From the listing below, extract every line containing "scene".

*RAW DATA*:
[start]

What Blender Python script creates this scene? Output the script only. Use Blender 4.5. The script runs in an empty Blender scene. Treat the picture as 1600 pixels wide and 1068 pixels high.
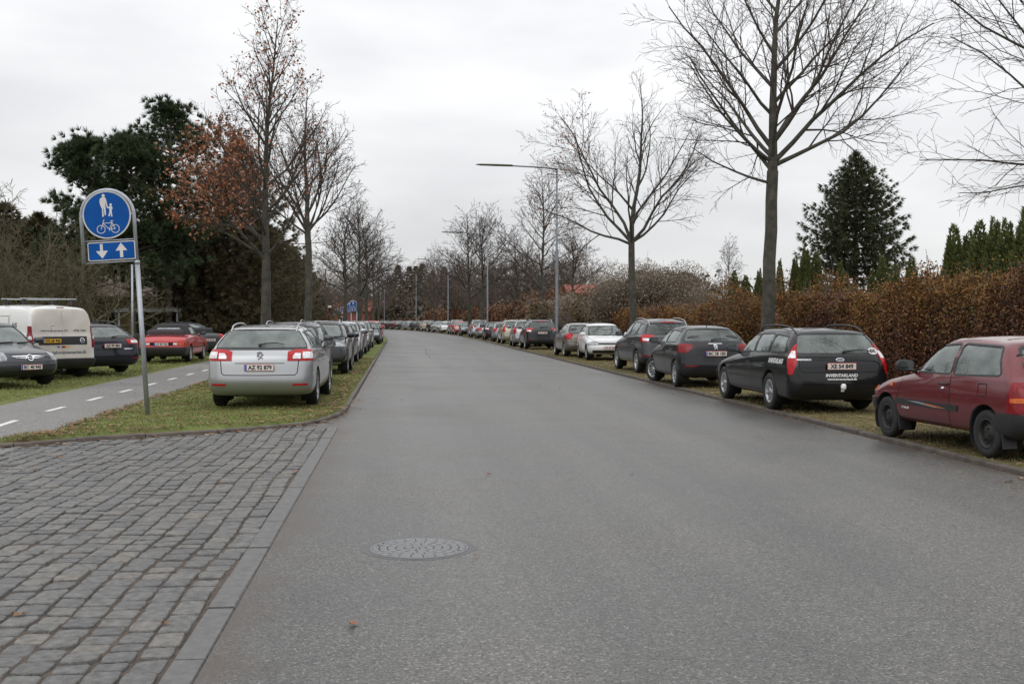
import bpy, bmesh, math, random
import numpy as np
from mathutils import Vector, Matrix
from mathutils.bvhtree import BVHTree
from mathutils.geometry import delaunay_2d_cdt
SC = bpy.context.scene
COL = SC.collection
R = math.radians
# ------------------------------------------------------------------ camera
FPX = 1730.0; CAMZ = 1.63; PITCH = math.atan(34 / FPX)
cam = bpy.data.cameras.new('camera'); camo = bpy.data.objects.new('camera', cam); COL.objects.link(camo)
cam.sensor_width = 36; cam.lens = 36 * FPX / 1600; cam.clip_end = 6000; cam.clip_start = .1
camo.location = (0, 0, CAMZ); camo.rotation_euler = (R(90) - PITCH, 0, 0)
SC.camera = camo
# ------------------------------------------------------------------ world: overcast
W = bpy.data.worlds.new('World'); SC.world = W; W.use_nodes = True
wn = W.node_tree.nodes; wl = W.node_tree.links; wn.clear()
SUN_EL, SUN_AZ = R(42), R(200)
def N(t, nodes=wn, **k):
    n = nodes.new(t)
    for a, b in k.items(): setattr(n, a, b)
    return n
wo = N('ShaderNodeOutputWorld'); sky = N('ShaderNodeTexSky', sky_type='NISHITA', sun_disc=False)
sky.sun_elevation = SUN_EL; sky.sun_rotation = SUN_AZ
b1 = N('ShaderNodeBackground'); b1.inputs[1].default_value = .1; wl.new(sky.outputs[0], b1.inputs[0])
tc = N('ShaderNodeTexCoord'); mp = N('ShaderNodeMapping'); mp.inputs['Scale'].default_value = (1, 1, 3.2)
wl.new(tc.outputs['Generated'], mp.inputs[0])
nz = N('ShaderNodeTexNoise'); nz.inputs['Scale'].default_value = 2.6; nz.inputs['Detail'].default_value = 5; nz.inputs['Roughness'].default_value = .5
wl.new(mp.outputs[0], nz.inputs['Vector'])
cr = N('ShaderNodeValToRGB'); cr.color_ramp.elements[0].position = .30; cr.color_ramp.elements[0].color = (.68, .685, .70, 1)
cr.color_ramp.elements[1].position = .62; cr.color_ramp.elements[1].color = (.935, .937, .943, 1)
wl.new(nz.outputs[0], cr.inputs[0])
sx = N('ShaderNodeSeparateXYZ'); wl.new(tc.outputs['Generated'], sx.inputs[0])
mr = N('ShaderNodeMapRange'); mr.inputs[1].default_value = 0; mr.inputs[2].default_value = 1; mr.inputs[3].default_value = .93; mr.inputs[4].default_value = 2.0
wl.new(sx.outputs[2], mr.inputs[0])
b2 = N('ShaderNodeBackground'); wl.new(cr.outputs[0], b2.inputs[0]); wl.new(mr.outputs[0], b2.inputs[1])
mx = N('ShaderNodeMixShader'); mx.inputs[0].default_value = .93
wl.new(b1.outputs[0], mx.inputs[1]); wl.new(b2.outputs[0], mx.inputs[2]); wl.new(mx.outputs[0], wo.inputs[0])
sl = bpy.data.lights.new('sun', 'SUN'); sl.energy = .5; sl.angle = R(40); sl.color = (1, .97, .93)
so = bpy.data.objects.new('sun', sl); COL.objects.link(so)
so.rotation_euler = (R(90) - SUN_EL, 0, R(180) - SUN_AZ)
SC.view_settings.view_transform = 'Standard'; SC.view_settings.look = 'None'
SC.view_settings.exposure = 0; SC.view_settings.gamma = 1

# ------------------------------------------------------------------ pixel -> world (plane z)
def at(px, py, z=0.0):
    u = (px - 800) / FPX; v = (534 - py) / FPX
    c, s = math.cos(PITCH), math.sin(PITCH)
    dy = c + v * s; dz = -s + v * c
    t = (z - CAMZ) / dz
    return (u * t, dy * t)
def zat(py, Y):
    v = (534 - py) / FPX; c, s = math.cos(PITCH), math.sin(PITCH)
    return CAMZ + Y * (-s + v * c) / (c + v * s)
def xat(px, Y): return (px - 800) / FPX * Y

# ------------------------------------------------------------------ helpers
class MB:
    def __init__(s): s.v = []; s.f = []; s.m = []; s.n = 0; s.sm = []
    def add(s, vs, fs, m=0, smooth=True):
        o = s.n; s.v.extend([tuple(p) for p in vs]); s.n += len(vs)
        s.f.extend([tuple(i + o for i in f) for f in fs]); s.m.extend([m] * len(fs)); s.sm.extend([smooth] * len(fs))
        return s
    def box(s, c, d, m=0, rz=0.0, rot=None, bev=0.0):
        hx, hy, hz = d[0] / 2, d[1] / 2, d[2] / 2
        M = rot if rot is not None else Matrix.Rotation(rz, 3, 'Z')
        if bev <= 0:
            P = [(-hx, -hy, -hz), (hx, -hy, -hz), (hx, hy, -hz), (-hx, hy, -hz), (-hx, -hy, hz), (hx, -hy, hz), (hx, hy, hz), (-hx, hy, hz)]
            Fc = [(0, 3, 2, 1), (4, 5, 6, 7), (0, 1, 5, 4), (1, 2, 6, 5), (2, 3, 7, 6), (3, 0, 4, 7)]
        else:
            b = bev; P = []
            for zz, k in ((-hz, b), (-hz + b, 0), (hz - b, 0), (hz, b)):
                x, y = hx - k, hy - k
                P += [(-x + b, -y, zz), (x - b, -y, zz), (x, -y + b, zz), (x, y - b, zz), (x - b, y, zz), (-x + b, y, zz), (-x, y - b, zz), (-x, -y + b, zz)]
            Fc = [tuple(range(7, -1, -1)), tuple(range(24, 32))]
            for r in range(3):
                for i in range(8): Fc.append((r * 8 + i, r * 8 + (i + 1) % 8, r * 8 + 8 + (i + 1) % 8, r * 8 + 8 + i))
        c = Vector(c)
        return s.add([c + M @ Vector(p) for p in P], Fc, m, False)
    def tube(s, pts, rad, n=6, m=0, cap=True):
        pts = [Vector(p) for p in pts]; k = len(pts)
        if not hasattr(rad, '__len__'): rad = [rad] * k
        vs = []; up = Vector((.13, .21, 1)).normalized()
        for i, p in enumerate(pts):
            t = (pts[min(i + 1, k - 1)] - pts[max(i - 1, 0)])
            t = t.normalized() if t.length > 1e-9 else Vector((0, 0, 1))
            a = t.cross(up)
            if a.length < .15: a = t.cross(Vector((1, .1, 0)))
            a.normalize(); b = t.cross(a)
            for j in range(n):
                an = 2 * math.pi * j / n
                vs.append(p + (a * math.cos(an) + b * math.sin(an)) * rad[i])
        fs = [(i * n + j, i * n + (j + 1) % n, (i + 1) * n + (j + 1) % n, (i + 1) * n + j) for i in range(k - 1) for j in range(n)]
        if cap: fs += [tuple(range(n - 1, -1, -1)), tuple((k - 1) * n + j for j in range(n))]
        return s.add(vs, fs, m)
    def lathe(s, prof, n=24, m=0, axis='z', c=(0, 0, 0), closed=False):
        vs = []
        for r, h in prof:
            for j in range(n):
                a = 2 * math.pi * j / n; x, y = r * math.cos(a), r * math.sin(a)
                p = (x, y, h) if axis == 'z' else (x, h, y)
                vs.append((p[0] + c[0], p[1] + c[1], p[2] + c[2]))
        k = len(prof)
        fs = [(i * n + j, i * n + (j + 1) % n, (i + 1) * n + (j + 1) % n, (i + 1) * n + j) for i in range(k - 1) for j in range(n)]
        if axis == 'y': fs = [f[::-1] for f in fs]
        return s.add(vs, fs, m)
    def mesh(s, name, mats):
        me = bpy.data.meshes.new(name); me.from_pydata(s.v, [], s.f)
        for m in mats: me.materials.append(m)
        if s.f:
            me.polygons.foreach_set('material_index', s.m); me.polygons.foreach_set('use_smooth', s.sm)
        me.update(); return me
    def build(s, name, mats, parent=None, loc=None):
        if not isinstance(mats, (list, tuple)): mats = [mats]
        return link(name, s.mesh(name, mats), parent, loc)
def link(name, me, parent=None, loc=None):
    o = bpy.data.objects.new(name, me); COL.objects.link(o)
    if parent: o.parent = parent
    if loc: o.location = loc
    return o
def tag(o, label=None, cat=None, group=None, kind=None):
    if label: o['label'] = label
    if cat: o['category'] = cat
    if group: o['group'] = group
    if kind: o['kind'] = kind
    return o
def empty(name, loc=(0, 0, 0), rz=0):
    o = bpy.data.objects.new(name, None); COL.objects.link(o); o.location = loc; o.rotation_euler = (0, 0, rz); o.empty_display_size = .3
    return o
KIDS = {}
def children(o): return [c for c in bpy.data.objects if c.parent == o]
def copy_tree(o, parent=None):
    c = o.copy(); COL.objects.link(c); c.parent = parent
    for ch in KIDS.get(o.name) or KIDS.setdefault(o.name, children(o)): copy_tree(ch, c)
    return c
def npmesh(name, V, F, mats, parent=None, smooth=False, midx=None):
    """fast mesh of equal-sized faces: V (n,3), F (m,k)"""
    me = bpy.data.meshes.new(name); V = np.asarray(V, np.float32); F = np.asarray(F, np.int32); k = F.shape[1]
    me.vertices.add(len(V)); me.vertices.foreach_set('co', V.ravel())
    me.loops.add(F.size); me.loops.foreach_set('vertex_index', F.ravel())
    me.polygons.add(len(F)); me.polygons.foreach_set('loop_start', np.arange(len(F), dtype=np.int32) * k)
    if midx is not None: me.polygons.foreach_set('material_index', np.asarray(midx, np.int32))
    me.polygons.foreach_set('use_smooth', np.full(len(F), smooth))
    for m in (mats if isinstance(mats, (list, tuple)) else [mats]): me.materials.append(m)
    me.update(calc_edges=True); me.validate()
    return link(name, me, parent)

# ------------------------------------------------------------------ materials
MATS = {}
def newmat(name):
    m = bpy.data.materials.new(name); m.use_nodes = True
    nt = m.node_tree; b = nt.nodes['Principled BSDF']; MATS[name] = m
    return m, nt.nodes, nt.links, b
def mat(name, col, rough=.6, metal=0, var=.15, scale=6, bump=0, bscale=60, coat=0, spec=.5, dark=None, detail=4):
    m, n, l, b = newmat(name)
    t = n.new('ShaderNodeTexCoord'); z = n.new('ShaderNodeTexNoise'); z.inputs['Scale'].default_value = scale; z.inputs['Detail'].default_value = detail
    l.new(t.outputs['Object'], z.inputs['Vector'])
    r = n.new('ShaderNodeValToRGB'); a, c = r.color_ramp.elements
    d = dark or tuple(x * (1 - var) for x in col); u = tuple(min(1, x * (1 + var)) for x in col)
    a.position = .3; c.position = .7; a.color = (*d, 1); c.color = (*u, 1)
    l.new(z.outputs[0], r.inputs[0]); l.new(r.outputs[0], b.inputs['Base Color'])
    b.inputs['Roughness'].default_value = rough; b.inputs['Metallic'].default_value = metal
    b.inputs['Coat Weight'].default_value = coat; b.inputs['Coat Roughness'].default_value = .05
    b.inputs['Specular IOR Level'].default_value = spec
    if bump:
        z2 = n.new('ShaderNodeTexNoise'); z2.inputs['Scale'].default_value = bscale; z2.inputs['Detail'].default_value = 5
        l.new(t.outputs['Object'], z2.inputs['Vector'])
        bp = n.new('ShaderNodeBump'); bp.inputs['Strength'].default_value = bump; bp.inputs['Distance'].default_value = .02
        l.new(z2.outputs[0], bp.inputs['Height']); l.new(bp.outputs[0], b.inputs['Normal'])
    return m
def paint(name, col, metallic=.35, dirt=.2, rough=.35):
    """car paint: flakes, clearcoat, film of road dirt low on the body"""
    m, n, l, b = newmat(name)
    t = n.new('ShaderNodeTexCoord'); s = n.new('ShaderNodeSeparateXYZ'); l.new(t.outputs['Object'], s.inputs[0])
    z = n.new('ShaderNodeTexNoise'); z.inputs['Scale'].default_value = 5; z.inputs['Detail'].default_value = 6; l.new(t.outputs['Object'], z.inputs['Vector'])
    a = n.new('ShaderNodeMapRange'); a.inputs[1].default_value = .75; a.inputs[2].default_value = .2; a.inputs[3].default_value = 0; a.inputs[4].default_value = dirt * 1.5
    l.new(s.outputs[2], a.inputs[0])
    mu = n.new('ShaderNodeMath'); mu.operation = 'MULTIPLY'; l.new(a.outputs[0], mu.inputs[0]); l.new(z.outputs[0], mu.inputs[1])
    mi = n.new('ShaderNodeMix'); mi.data_type = 'RGBA'; mi.inputs[6].default_value = (*col, 1); mi.inputs[7].default_value = (.07, .062, .055, 1)
    l.new(mu.outputs[0], mi.inputs[0]); l.new(mi.outputs[2], b.inputs['Base Color'])
    b.inputs['Metallic'].default_value = metallic; b.inputs['Roughness'].default_value = rough
    b.inputs['Specular IOR Level'].default_value = .12 if max(col) < .1 else .4
    b.inputs['Coat Weight'].default_value = .75; b.inputs['Coat Roughness'].default_value = .05
    cw = .62 if max(col) < .1 else .85
    rr = n.new('ShaderNodeMapRange'); rr.inputs[3].default_value = cw; rr.inputs[4].default_value = .1; l.new(mu.outputs[0], rr.inputs[0]); l.new(rr.outputs[0], b.inputs['Coat Weight'])
    return m
def leafmat(name, cols, rough=.6, trans=.0):
    """colour varies from leaf to leaf"""
    m, n, l, b = newmat(name)
    g = n.new('ShaderNodeNewGeometry'); r = n.new('ShaderNodeValToRGB'); e = r.color_ramp.elements
    k = len(cols)
    for i, c in enumerate(cols):
        el = e[i] if i < 2 else e.new(i / (k - 1))
        el.position = i / (k - 1) if k > 1 else 0; el.color = (*c, 1)
    for i, el in enumerate(sorted(e, key=lambda q: q.position)): pass
    l.new(g.outputs['Random Per Island'], r.inputs[0]); l.new(r.outputs[0], b.inputs['Base Color'])
    b.inputs['Roughness'].default_value = rough; b.inputs['Specular IOR Level'].default_value = .3
    return m
def ramp(n, stops):
    r = n.new('ShaderNodeValToRGB'); e = r.color_ramp.elements
    while len(e) < len(stops): e.new(.5)
    for el, (p, c) in zip(e, stops): el.position = p; el.color = (*c, 1)
    return r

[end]

*RESPONSE FOR THIS EXERCISE*:
What Blender Python script creates this scene? Output the script only. Use Blender 4.5. The script runs in an empty Blender scene. Treat the picture as 1600 pixels wide and 1068 pixels high.
SC = bpy.context.scene